作業が属人的になっており、社長の奥様しか作業ができない

ゼロ開業で夫婦で仕事をされており、主に経理や請求書の発行は奥様がされておりました。
これがなかなか他人にできるようなことではなく、ルールも曖昧だったのでまずは業務フローを確認するところからはじめました。

見積書→注文書→納品書→請求書

上記の書類を作るのは簡単ですが、その過程で発生する売上に関連するデータをどう活用したら経営に活かせるだろうか…?

販売管理に集まるデータって?

  1. 商品の売上高

  2. 商品ごとの売上高、その割合

  3. 取引先ごとの売上高

  4. 取引先毎での売れ筋商品

  5. 売掛金の、残高消込

今回は取引先ごとの売上高を見えるようにするよう考えました。

システムの計上ポイントを考える

今回の販売管理システムは「売上伝票」を切るとシステム上に「売上」と「売掛金」が計上され、「入金消込処理」をすると「売掛金」が消し込まれます。それが「商品別」「取引先別」でデータ計上されてくるのでシステム上では「得意先別の売上高、売掛金の回収状況」「商品別の売上高、ランキング表」等が帳表として出力されました。

今回の社長は「得意先ごとの売上高」がいくらか、という点を把握したいとのニーズでご相談いただき、最終下記のフローとなりました。

旧フロー

問題点


①見積書、注文書、納品書、請求書がエクセルの為それぞれを手打ち作成。金額や明細のミスが発生しやすい状況だった
②請求書に記載する売掛金額の残高を会計システムを確認しながら入力しなければならず、時間がかかっていた
③上記の煩雑な作業の為、請求業務が属人化。奥様がほかの業務ができない状況だった。
④取引先ごとの売上高が会計システムに入力しないと状況がわからず、売れ筋商品等もあいまいな状態だった"

新フロー

改善点


①販売管理システムの導入で販売管理に関するデータを一本化。見積書、(注文書、納品書)請求書を作成していた点を複写してくるように改善。業務の変更を行うことで単純に作業量を1/2に
②取引先ごとの売上高の把握が発生主義で即座に分かるようになったことに加え、商品ごとの売上高も確認できるようになった
③週単位での取引先ごとの売上高の把握が可能になった。

工夫した点


①システム上では注文書を出すことができず、受発注管理に関して悩んだが、見積書に押印いただくことで、注文の意思を確認することと商慣習に工夫を加えることで、システムのカスタマイズを最小限にした。"

さいごに

システムいれれば確かにある程度すっきりするんですが、今回の案件に関しては「どんな管理を今後していかないといけない?」「御社の課題は?」という点にフォーカスしたところ、売上高の把握が月末確認で、月次ベースの計画を立てていてもなかなか追えてなかった点が課題である旨を聞くことができ、業務フローと合わせて、どのタイミングでなんのデータを確認するかまで話し合いができた点はよかったと思います。
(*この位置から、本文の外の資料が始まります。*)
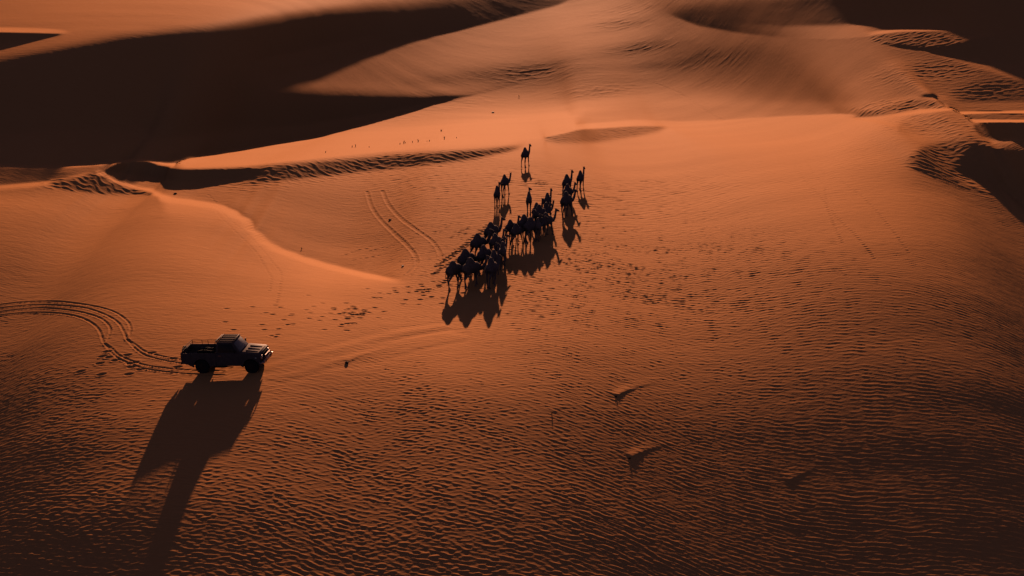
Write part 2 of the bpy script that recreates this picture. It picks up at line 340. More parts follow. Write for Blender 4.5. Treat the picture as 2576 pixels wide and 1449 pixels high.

また、中小企業はどこも陥りがちな「属人化」傾向はなるべく意識して排除しておくことで、戦闘力の分散ができ、本業に力を注げるようになりますので、「標準化」というテーマはとても重要ですね。
(今回で行くと、この運用が軌道に乗れば経理事務所ほかの方に任せ、奥様は別の利益率の高い業務を今後実践されることとなりました。)

来年からはインボイス制度も導入されますので、経理回りの業務フローをどうするかは非常に重要なテーマになりますね。